[Fringes] The future of gaming, Path of Exile, and Factorio as a job interview
This is the inaugural edition of Fringes, my roughly weekly newsletter about my travels on the fringes on the internet. Often about games, sometimes about... other things.
The future of gaming
I wrote a long guide to the future of gaming that covers what I think you should pay attention to if you're interested in, well, the future of gaming. It breaks down trends into three categories: new experiences, expansions in how players interact with their favorite games, and new economics. You can read it here.
Path of Exile is a hell of a game
I'm not playing Path of Exile this season, but sometimes I like to tell people about it so they can get a tiny glimpse of the madness. On the surface it is a Diablo hack-n-slash clone, but in reality it's more like the collective fever dream of an army of mad systems designers. For example, here's a guide you won't understand on to how to craft endgame gear (make sure you scroll far, far to the right.) Crafting is in fact so complicated that there is an emulator to let you test run your crafting procedures because screwing up is very costly.
Why do people bother? Because PoE lets you do absolutely wild things with your builds. If you know what you're doing (which requires about 10,000 hours of playtime) you can create your own character builds like this one where an infinite loop of daggers falls from the sky, killing all enemies around you. All you need to do is walk around.

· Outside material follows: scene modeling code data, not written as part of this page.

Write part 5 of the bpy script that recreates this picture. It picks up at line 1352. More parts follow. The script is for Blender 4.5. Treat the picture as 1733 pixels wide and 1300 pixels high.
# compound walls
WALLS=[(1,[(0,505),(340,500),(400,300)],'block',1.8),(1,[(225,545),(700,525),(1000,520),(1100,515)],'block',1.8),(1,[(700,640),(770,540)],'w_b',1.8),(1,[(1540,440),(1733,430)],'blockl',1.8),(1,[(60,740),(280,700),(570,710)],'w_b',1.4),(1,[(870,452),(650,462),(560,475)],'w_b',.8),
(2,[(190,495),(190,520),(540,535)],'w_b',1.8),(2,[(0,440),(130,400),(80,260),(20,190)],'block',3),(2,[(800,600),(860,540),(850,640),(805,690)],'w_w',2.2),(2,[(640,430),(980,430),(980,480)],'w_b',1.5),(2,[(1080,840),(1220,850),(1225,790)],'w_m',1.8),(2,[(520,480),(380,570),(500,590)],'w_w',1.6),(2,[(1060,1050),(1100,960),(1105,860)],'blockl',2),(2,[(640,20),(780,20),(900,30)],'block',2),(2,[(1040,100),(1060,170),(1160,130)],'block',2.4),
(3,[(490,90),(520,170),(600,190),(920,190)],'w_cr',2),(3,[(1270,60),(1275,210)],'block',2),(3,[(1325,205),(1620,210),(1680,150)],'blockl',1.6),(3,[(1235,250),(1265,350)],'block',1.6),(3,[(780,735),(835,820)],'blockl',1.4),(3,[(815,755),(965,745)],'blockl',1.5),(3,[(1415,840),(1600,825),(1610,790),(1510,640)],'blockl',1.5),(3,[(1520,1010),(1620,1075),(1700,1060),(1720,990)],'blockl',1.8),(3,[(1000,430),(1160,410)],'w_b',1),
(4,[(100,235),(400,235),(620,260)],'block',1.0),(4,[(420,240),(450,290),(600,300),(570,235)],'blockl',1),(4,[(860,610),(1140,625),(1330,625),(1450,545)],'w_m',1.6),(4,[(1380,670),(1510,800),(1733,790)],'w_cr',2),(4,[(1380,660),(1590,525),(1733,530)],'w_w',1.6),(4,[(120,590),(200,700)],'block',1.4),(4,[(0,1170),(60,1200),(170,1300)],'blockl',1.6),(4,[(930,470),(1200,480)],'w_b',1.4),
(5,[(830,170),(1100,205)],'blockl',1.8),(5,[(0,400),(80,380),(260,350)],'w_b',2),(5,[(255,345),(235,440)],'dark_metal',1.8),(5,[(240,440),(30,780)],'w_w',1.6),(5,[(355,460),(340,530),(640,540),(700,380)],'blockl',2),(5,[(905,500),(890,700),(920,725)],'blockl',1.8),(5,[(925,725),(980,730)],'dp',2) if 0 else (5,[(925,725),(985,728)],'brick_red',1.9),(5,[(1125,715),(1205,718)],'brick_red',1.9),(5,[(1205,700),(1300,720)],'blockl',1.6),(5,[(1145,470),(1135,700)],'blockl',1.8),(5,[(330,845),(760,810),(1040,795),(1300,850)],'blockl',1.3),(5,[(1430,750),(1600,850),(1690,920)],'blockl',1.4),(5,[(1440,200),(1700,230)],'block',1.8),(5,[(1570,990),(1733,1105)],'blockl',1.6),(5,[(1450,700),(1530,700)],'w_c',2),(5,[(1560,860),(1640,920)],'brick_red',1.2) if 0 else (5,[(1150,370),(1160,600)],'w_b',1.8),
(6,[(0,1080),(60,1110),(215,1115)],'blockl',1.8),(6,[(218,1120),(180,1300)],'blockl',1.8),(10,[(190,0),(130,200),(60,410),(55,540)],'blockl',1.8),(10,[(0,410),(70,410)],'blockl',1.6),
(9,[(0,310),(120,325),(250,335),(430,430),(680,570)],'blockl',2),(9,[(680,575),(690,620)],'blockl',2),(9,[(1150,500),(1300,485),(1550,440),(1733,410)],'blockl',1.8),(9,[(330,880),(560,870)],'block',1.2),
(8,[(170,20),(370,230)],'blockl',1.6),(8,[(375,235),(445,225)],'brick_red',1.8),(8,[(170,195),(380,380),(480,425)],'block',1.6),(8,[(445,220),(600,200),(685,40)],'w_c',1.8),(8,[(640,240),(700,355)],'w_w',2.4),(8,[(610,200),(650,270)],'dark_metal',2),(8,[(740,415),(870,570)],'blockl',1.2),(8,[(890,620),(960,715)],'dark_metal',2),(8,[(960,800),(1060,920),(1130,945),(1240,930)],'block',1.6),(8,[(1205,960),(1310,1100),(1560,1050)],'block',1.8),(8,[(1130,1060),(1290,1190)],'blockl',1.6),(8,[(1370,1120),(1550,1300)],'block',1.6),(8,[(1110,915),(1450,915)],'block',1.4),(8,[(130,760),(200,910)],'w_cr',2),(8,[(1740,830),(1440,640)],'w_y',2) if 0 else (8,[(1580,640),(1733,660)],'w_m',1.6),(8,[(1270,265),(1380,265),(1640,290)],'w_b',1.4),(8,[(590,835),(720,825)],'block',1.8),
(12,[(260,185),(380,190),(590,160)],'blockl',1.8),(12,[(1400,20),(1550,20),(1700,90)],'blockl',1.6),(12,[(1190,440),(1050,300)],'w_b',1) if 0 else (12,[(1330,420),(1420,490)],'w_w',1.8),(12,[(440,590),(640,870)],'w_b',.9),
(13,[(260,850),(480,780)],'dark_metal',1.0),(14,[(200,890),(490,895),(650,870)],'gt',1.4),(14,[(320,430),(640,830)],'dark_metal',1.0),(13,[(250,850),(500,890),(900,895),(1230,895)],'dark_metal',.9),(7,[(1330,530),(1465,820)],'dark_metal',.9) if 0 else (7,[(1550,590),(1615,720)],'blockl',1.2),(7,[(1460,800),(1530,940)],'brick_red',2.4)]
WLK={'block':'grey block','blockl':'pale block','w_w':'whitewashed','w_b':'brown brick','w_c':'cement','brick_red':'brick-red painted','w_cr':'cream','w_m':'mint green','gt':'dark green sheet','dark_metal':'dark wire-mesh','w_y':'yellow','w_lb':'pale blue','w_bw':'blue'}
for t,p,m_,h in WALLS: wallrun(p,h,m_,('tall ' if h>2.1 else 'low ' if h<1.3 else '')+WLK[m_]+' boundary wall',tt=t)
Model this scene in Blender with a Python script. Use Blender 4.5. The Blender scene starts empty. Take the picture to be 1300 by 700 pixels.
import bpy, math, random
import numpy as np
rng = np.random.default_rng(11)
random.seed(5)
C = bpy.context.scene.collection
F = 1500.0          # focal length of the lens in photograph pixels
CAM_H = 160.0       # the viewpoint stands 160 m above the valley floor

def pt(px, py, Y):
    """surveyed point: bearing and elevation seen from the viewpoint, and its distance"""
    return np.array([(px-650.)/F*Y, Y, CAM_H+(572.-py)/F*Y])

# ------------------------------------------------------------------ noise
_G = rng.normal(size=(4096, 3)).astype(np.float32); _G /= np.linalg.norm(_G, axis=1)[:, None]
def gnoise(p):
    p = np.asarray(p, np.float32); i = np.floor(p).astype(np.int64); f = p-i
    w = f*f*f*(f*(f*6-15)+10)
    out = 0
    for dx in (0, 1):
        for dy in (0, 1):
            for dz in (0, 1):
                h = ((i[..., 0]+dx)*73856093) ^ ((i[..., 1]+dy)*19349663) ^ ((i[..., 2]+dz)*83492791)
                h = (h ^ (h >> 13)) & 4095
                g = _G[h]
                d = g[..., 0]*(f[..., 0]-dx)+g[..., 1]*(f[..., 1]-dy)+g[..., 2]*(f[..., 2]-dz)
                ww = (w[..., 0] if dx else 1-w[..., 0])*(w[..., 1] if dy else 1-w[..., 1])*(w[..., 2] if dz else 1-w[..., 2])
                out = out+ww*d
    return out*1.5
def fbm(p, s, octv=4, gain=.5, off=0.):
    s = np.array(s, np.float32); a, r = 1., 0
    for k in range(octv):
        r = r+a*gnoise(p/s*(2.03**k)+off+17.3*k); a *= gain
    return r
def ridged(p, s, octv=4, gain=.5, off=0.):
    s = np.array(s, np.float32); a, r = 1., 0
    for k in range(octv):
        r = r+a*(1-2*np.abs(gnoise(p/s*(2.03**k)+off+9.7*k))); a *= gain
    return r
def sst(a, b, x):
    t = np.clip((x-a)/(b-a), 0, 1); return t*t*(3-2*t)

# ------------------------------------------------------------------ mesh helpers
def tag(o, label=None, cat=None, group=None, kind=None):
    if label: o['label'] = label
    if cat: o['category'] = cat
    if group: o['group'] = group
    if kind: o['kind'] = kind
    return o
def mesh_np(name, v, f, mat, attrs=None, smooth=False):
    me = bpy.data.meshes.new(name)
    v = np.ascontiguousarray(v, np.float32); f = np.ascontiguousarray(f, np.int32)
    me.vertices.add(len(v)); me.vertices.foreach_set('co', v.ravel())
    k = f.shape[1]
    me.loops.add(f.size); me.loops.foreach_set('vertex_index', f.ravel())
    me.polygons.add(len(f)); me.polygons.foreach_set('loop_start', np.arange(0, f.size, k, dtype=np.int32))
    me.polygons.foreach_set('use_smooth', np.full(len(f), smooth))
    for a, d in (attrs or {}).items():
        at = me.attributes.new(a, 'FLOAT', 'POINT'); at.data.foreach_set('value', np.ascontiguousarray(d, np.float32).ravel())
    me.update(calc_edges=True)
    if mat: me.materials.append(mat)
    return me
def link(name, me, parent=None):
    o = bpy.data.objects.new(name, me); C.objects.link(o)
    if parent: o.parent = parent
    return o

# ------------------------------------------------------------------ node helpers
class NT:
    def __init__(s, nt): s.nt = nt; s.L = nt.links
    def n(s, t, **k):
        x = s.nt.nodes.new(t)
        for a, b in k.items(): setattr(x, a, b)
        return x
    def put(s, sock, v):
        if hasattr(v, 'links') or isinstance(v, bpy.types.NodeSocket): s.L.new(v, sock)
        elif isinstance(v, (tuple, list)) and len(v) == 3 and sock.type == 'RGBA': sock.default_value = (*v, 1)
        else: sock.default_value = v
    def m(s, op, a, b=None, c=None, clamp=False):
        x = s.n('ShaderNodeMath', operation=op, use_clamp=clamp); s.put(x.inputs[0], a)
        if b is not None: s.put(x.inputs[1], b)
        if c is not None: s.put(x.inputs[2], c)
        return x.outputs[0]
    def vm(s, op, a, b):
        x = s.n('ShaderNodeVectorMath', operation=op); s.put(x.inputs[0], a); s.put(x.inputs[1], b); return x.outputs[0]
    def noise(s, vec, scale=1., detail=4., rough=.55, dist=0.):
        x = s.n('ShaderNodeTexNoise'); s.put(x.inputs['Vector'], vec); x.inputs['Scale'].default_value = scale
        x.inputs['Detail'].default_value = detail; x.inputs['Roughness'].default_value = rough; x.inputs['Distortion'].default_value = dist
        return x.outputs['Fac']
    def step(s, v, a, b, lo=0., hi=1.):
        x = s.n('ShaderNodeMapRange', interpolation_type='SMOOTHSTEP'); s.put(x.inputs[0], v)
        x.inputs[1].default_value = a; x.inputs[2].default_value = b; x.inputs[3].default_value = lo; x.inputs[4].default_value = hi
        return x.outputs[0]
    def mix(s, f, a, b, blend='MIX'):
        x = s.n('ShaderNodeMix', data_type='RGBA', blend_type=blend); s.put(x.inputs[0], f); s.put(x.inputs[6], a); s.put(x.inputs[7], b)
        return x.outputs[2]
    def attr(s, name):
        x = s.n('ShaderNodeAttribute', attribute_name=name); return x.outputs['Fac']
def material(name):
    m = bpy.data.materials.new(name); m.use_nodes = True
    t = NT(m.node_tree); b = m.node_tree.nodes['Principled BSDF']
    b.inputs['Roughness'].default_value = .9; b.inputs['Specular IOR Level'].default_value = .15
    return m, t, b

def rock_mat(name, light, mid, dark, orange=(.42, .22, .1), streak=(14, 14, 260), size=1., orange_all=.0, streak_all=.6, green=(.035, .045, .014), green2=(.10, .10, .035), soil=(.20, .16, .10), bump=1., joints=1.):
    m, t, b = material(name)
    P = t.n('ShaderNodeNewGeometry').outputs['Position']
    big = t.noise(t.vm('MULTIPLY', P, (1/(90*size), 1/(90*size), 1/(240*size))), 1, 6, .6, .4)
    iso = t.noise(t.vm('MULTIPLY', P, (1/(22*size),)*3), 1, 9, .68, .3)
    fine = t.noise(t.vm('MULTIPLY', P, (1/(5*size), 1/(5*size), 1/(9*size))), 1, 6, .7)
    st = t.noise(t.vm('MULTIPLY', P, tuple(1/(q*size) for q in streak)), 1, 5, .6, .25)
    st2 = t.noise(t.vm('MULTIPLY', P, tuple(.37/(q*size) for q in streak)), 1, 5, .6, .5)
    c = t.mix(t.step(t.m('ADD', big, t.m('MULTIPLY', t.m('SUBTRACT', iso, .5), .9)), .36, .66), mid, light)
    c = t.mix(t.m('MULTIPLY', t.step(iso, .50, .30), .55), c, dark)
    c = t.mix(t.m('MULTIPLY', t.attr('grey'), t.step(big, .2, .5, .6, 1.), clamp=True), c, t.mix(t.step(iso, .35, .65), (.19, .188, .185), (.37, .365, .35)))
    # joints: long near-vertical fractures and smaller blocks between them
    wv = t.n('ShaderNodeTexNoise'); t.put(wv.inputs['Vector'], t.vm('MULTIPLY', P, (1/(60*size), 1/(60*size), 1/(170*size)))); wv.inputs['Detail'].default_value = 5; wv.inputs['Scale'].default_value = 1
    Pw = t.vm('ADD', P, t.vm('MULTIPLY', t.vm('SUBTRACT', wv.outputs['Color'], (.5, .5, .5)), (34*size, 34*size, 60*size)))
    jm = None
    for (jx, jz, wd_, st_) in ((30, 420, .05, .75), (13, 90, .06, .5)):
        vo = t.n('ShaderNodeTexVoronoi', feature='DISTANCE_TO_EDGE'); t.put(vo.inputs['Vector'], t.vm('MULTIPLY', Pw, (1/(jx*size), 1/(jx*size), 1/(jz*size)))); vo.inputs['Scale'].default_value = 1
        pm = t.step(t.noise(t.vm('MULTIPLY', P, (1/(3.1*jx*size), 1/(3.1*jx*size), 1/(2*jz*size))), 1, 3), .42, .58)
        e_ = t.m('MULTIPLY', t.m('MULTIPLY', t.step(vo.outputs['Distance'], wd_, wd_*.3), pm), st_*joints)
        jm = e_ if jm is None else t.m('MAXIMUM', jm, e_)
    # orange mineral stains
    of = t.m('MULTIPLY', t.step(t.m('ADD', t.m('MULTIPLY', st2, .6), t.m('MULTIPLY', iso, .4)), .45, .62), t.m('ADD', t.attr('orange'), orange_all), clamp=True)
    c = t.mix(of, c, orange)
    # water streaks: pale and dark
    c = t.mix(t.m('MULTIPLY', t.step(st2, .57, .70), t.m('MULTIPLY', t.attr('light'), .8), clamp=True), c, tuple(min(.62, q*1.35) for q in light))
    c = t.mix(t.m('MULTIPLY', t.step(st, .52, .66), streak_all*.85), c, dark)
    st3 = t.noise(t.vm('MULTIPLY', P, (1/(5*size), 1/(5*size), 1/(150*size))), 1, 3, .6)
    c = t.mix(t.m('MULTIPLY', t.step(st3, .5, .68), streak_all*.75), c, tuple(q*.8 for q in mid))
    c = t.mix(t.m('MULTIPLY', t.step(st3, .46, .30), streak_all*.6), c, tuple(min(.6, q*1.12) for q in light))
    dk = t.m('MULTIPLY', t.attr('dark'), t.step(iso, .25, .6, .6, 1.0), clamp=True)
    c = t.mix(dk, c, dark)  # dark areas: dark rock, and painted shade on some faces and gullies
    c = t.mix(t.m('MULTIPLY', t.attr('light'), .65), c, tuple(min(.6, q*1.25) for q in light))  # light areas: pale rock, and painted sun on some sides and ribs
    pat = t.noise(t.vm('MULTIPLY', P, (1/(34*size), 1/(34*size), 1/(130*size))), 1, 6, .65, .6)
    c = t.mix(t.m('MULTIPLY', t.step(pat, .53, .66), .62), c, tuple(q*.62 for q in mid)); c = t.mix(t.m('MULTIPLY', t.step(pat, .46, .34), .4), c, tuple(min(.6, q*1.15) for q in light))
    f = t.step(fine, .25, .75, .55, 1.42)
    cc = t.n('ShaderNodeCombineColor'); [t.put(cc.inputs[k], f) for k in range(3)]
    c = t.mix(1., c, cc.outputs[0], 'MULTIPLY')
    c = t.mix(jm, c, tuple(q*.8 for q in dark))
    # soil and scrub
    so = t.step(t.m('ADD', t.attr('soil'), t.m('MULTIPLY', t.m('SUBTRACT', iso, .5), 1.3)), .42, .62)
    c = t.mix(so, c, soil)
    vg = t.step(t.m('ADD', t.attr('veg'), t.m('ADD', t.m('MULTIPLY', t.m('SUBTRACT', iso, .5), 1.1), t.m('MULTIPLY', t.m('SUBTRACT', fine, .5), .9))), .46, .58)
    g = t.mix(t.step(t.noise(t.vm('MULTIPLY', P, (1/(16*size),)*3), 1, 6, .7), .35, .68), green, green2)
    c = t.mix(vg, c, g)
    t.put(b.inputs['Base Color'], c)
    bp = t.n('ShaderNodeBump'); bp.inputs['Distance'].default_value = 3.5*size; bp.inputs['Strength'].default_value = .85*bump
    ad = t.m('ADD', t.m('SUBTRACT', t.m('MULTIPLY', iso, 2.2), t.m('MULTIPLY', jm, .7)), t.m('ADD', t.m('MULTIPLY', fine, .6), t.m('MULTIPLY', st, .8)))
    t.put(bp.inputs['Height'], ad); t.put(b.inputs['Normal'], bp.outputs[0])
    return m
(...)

Path of Exile is a remarkable game, and this is only a tiny slice of what's inside, but I have to warn you: 1) it's basically impossible to learn by yourself, and 2) it is a notorious PC killer. Still, it makes me happy that there's a market for this kind of thing, even if it is almost surreally absurd.
Playing games like it's your job
I tweeted awhile ago about being left out more and more if you don't play video games in reference to Elon Musk tweeting about Factorio. And now I guess in all seriousness it is a job interview?
Factorio Is The Best Technical Interview We Have
When I last played Factorio with a friend (who is in fact a software engineer), we joked about setting up a Trello board for project management, until we discovered a Todo list mod already existed.

It really does scratch all the optimization, refactoring, and distributed systems itches you might want to screen for with an engineering interview. Just turn off the alien bugs that try to kill you in the game during the interview, unless I guess you work in an extremely hostile work environment.
I have not been invited to Davos
This quote is the inspiration for the title of the newsletter, and also kind of how I live my life so I wanted to close with it here. But I admit it would be kind of cool to get invited to Davos.
If you really want truth, you need to escape the black hole of power and allow yourself to waste a lot of time wandering here and there on the periphery. Revolutionary knowledge rarely makes it to the center, because the center is built on existing knowledge. The guardians of the old order usually determine who gets to reach the centers of power, and they tend to filter out the carriers of disturbing, unconventional ideas. Of course, they filter out an incredible amount of rubbish too. Not being invited to the Davos World Economic Forum is hardly a guarantee of wisdom. That’s why you need to waste so much time in the periphery: while it might contain some brilliant revolutionary insights, it is mostly full of uninformed guesses, debunked models, superstitious dogmas, and ridiculous conspiracy theories.